De rechtbank dient naast de noodzaak tot verhuizing ook rekening te houden met de gevolgen die een verhuizing van de minderjarigen voor de vader en de minderjarigen zelf met zich brengen. In dat kader stelt de rechtbank vast dat de moeder heeft aangegeven bij een verhuizing naar [plaats] de co-ouderschapsregeling te willen continueren. Gezien de afstand [plaats] - [woonplaats] is dat een reële wens. Weliswaar zullen spontane bezoeken van de kinderen aan de andere ouder lastiger worden maar niet gebleken is dat nu van dergelijke bezoeken veelvuldig sprake is. Dat zal er wellicht ook mee te maken hebben dat partijen weliswaar beiden in [woonplaats] wonen maar in verschillende buurten die een flink eind van elkaar zijn verwijderd. In het contact tussen de vader en de minderjarigen zal aldus niets veranderen. De kinderen zullen verder naar hun huidige school blijven gaan, zij blijven op dezelfde sportclub en behouden, in ieder geval deels, hun sociale leven in en rondom [woonplaats] . De moeder heeft de sterke wens dat er door de verhuizing zo min mogelijk veranderingen voor de kinderen plaatsvinden en de kinderen delen deze wens. De rechtbank gaat er dan ook vanuit dat de moeder zich hiervoor zal inspannen in het belang van de kinderen en haar eventuele beloftes op dit punt aan de kinderen nakomt. Daar komt bij dat de ouders reeds jaren goed in staat zijn om met elkaar op constructieve wijze te communiceren en te overleggen. De rechtbank heeft geen aanleiding om aan te nemen dat dit bij een verhuizing zal veranderen. De verwachting is dat deze goede communicatie eventuele negatieve gevolgen van een verhuizing naar [plaats] voor de kinderen zal verkleinen.

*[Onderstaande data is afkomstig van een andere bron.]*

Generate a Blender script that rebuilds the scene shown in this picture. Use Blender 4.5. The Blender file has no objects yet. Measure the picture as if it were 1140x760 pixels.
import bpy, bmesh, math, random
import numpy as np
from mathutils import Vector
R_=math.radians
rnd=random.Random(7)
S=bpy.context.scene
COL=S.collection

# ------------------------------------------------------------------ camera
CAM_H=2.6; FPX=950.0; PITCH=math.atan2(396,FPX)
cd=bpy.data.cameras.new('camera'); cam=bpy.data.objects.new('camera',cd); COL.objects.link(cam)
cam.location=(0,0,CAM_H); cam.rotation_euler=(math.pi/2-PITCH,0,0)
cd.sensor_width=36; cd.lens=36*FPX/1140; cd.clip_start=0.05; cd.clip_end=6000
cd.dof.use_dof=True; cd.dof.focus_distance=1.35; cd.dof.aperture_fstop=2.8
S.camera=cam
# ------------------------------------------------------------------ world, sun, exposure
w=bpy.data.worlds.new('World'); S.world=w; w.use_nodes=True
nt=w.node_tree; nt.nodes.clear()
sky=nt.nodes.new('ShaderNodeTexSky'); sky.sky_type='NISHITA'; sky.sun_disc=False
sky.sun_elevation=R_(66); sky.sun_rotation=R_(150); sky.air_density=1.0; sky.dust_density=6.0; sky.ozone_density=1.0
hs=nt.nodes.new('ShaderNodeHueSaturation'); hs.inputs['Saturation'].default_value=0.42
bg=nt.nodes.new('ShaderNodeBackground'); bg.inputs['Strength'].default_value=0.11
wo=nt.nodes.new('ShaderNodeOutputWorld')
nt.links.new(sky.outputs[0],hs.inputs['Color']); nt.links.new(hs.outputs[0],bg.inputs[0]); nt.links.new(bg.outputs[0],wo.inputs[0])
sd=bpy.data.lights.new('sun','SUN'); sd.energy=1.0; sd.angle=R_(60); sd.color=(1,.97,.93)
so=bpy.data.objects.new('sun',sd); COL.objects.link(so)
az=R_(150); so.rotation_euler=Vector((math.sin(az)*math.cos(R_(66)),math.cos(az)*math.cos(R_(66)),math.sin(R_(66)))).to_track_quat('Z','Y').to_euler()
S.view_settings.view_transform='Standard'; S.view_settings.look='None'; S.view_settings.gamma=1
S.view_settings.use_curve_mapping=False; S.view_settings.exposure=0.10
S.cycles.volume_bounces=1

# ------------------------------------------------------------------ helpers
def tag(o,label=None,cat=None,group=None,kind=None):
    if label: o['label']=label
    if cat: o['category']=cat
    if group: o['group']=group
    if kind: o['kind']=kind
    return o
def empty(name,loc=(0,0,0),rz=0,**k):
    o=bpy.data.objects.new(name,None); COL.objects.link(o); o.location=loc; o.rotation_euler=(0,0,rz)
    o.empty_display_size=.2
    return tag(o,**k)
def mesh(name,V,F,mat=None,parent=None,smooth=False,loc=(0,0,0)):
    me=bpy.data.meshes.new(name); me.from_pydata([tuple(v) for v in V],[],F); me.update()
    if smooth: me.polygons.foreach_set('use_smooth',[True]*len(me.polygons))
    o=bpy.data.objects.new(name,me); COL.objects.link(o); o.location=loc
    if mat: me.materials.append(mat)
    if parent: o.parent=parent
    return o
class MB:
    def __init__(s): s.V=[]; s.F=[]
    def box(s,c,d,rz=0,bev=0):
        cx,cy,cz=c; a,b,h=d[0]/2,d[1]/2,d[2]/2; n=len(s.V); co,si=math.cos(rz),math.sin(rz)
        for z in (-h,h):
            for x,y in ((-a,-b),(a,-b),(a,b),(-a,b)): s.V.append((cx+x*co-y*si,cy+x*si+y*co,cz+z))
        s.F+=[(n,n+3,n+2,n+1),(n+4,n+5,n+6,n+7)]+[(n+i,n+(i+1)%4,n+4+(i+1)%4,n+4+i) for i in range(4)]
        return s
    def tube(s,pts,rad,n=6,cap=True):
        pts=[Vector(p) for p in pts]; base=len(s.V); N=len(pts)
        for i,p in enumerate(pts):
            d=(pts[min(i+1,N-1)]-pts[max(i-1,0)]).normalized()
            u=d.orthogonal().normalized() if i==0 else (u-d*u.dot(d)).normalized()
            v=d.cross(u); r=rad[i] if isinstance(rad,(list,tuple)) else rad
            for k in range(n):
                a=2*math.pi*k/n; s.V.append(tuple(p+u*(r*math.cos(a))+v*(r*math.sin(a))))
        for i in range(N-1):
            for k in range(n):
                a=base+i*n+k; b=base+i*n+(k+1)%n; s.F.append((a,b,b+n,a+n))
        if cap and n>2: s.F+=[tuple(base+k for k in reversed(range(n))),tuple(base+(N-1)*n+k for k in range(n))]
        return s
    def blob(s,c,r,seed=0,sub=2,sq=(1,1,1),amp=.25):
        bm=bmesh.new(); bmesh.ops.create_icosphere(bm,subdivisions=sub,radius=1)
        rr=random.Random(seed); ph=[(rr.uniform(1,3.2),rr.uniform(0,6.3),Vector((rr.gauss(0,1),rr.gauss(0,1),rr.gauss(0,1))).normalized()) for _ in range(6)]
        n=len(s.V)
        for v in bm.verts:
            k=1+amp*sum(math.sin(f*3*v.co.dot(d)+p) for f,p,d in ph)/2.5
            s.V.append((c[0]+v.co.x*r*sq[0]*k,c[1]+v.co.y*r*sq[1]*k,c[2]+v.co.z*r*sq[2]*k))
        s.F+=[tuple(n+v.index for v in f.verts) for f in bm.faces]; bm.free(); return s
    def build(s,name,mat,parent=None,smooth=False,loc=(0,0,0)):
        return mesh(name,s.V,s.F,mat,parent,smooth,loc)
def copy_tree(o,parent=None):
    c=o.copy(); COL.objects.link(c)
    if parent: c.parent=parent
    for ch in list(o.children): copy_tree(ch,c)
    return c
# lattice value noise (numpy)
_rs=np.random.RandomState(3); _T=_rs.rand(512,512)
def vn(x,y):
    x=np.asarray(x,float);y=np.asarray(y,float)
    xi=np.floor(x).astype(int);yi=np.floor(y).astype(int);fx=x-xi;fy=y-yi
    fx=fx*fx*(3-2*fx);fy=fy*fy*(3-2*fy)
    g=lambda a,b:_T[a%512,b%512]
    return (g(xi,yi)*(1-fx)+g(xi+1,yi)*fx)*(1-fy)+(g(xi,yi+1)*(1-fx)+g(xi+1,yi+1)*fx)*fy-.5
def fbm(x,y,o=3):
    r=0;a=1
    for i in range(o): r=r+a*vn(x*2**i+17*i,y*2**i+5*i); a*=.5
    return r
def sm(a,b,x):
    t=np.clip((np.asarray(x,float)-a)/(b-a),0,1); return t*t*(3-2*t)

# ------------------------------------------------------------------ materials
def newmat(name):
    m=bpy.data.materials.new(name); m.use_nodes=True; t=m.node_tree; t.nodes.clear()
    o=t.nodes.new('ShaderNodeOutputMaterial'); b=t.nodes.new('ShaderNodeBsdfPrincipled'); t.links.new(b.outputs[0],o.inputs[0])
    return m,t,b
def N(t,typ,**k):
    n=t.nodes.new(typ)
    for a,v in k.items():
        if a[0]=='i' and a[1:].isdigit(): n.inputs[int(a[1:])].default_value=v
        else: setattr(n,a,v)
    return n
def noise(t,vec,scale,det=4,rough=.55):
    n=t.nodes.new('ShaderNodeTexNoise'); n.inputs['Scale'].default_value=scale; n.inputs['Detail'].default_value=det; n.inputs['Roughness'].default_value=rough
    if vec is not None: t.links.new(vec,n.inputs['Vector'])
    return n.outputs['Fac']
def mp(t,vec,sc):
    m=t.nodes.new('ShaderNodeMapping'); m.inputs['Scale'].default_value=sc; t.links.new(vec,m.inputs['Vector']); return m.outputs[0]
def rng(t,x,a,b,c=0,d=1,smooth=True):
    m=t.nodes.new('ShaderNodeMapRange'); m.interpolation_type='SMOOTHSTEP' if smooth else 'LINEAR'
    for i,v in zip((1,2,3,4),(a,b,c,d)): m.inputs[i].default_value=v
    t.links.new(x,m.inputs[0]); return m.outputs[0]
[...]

De rechtbank constateert dat [minderjarige 1] en [minderjarige 2] , hoewel zij zich bij de verhuizing hebben neergelegd, de voorkeur hebben om op [stadswijk] te blijven wonen maar schat ook in dat zij beiden goed in staat zijn om zich aan te passen aan de nieuwe situatie.
4.17.
Gelet op het voorgaande is de rechtbank van oordeel, dat, hoewel de noodzaak voor de verhuizing van de moeder naar [plaats] ontbreekt, alle belangen tegen elkaar afwegend, het belang van de moeder voorrang moet krijgen boven het belang van kinderen en de vader. De gevolgen van de verhuizing zijn verhoudingsgewijs te gering om de moeder toestemming te onthouden.
4.18.
Gelet op het bovenstaande zal de rechtbank de moeder vervangende toestemming verlenen om met [minderjarige 1] en [minderjarige 2] naar [plaats] te verhuizen. Daaruit vloeit voor dat de rechtbank ook het door de vader verzochte verhuisverbod en het verzoek te verklaren voor recht dat de moeder de zorgregeling in [woonplaats] of directe omgeving moet uitvoeren zal afwijzen (de verzoeken onder a. en c.). Datzelfde geldt voor het verzoek van de vader onder b. (nakoming zorgregeling op straffe van een dwangsom) omdat niet gebleken is dat de moeder na verhuizing naar [plaats] de zorgregeling niet of onvoldoende zal nakomen.

5.De beslissing

De rechtbank:
5.1.
bepaalt dat de ouders gezamenlijk met de uitoefening van het gezag worden belast over hun minderjarige kind:
-
[minderjarige 2], geboren te [geboorteplaats] op [geboortedatum 2] 2012.
voor zover de bevoegdheid daartoe niet door een eerdere rechterlijke beslissing is uitgesloten;
5.2.
draagt de griffier op aantekening van deze gezagsbeslissing te laten opnemen in het gezagsregister;
5.3.
verleent aan de moeder vervangende toestemming, welke de toestemming van de vader vervangt, voor verhuizing in de maand juli 2025 met
[minderjarige 1], geboren op [geboortedatum 1] 2009 te [geboorteplaats] en
[minderjarige 2], geboren op [geboortedatum 2] 2012 te [geboorteplaats] , naar [adres 2] ;
5.4.
verklaart deze beschikking uitvoerbaar bij voorraad;
5.5.
wijst af het meer of anders verzochte.
Deze beschikking is gegeven door mr. V. Zuiderbaan, voorzitter tevens kinderrechter, mr. J. Kloosterhuis en mr. A.E. van Montfrans, rechters, en in het openbaar uitgesproken in tegenwoordigheid van mr. I.L. Mulder, griffier, op 20 juni 2025.
Bij afwezigheid van de voorzitter is deze beschikking ondertekend door de oudste rechter, mr. J. Kloosterhuis.

Voetnoten

1.Voor zover tegen de beschikking hoger beroep openstaat kan dit via een advocaat worden ingesteld bij het Gerechtshof te Amsterdam (IJdok 20 / Postbus 1312, 1000 BH).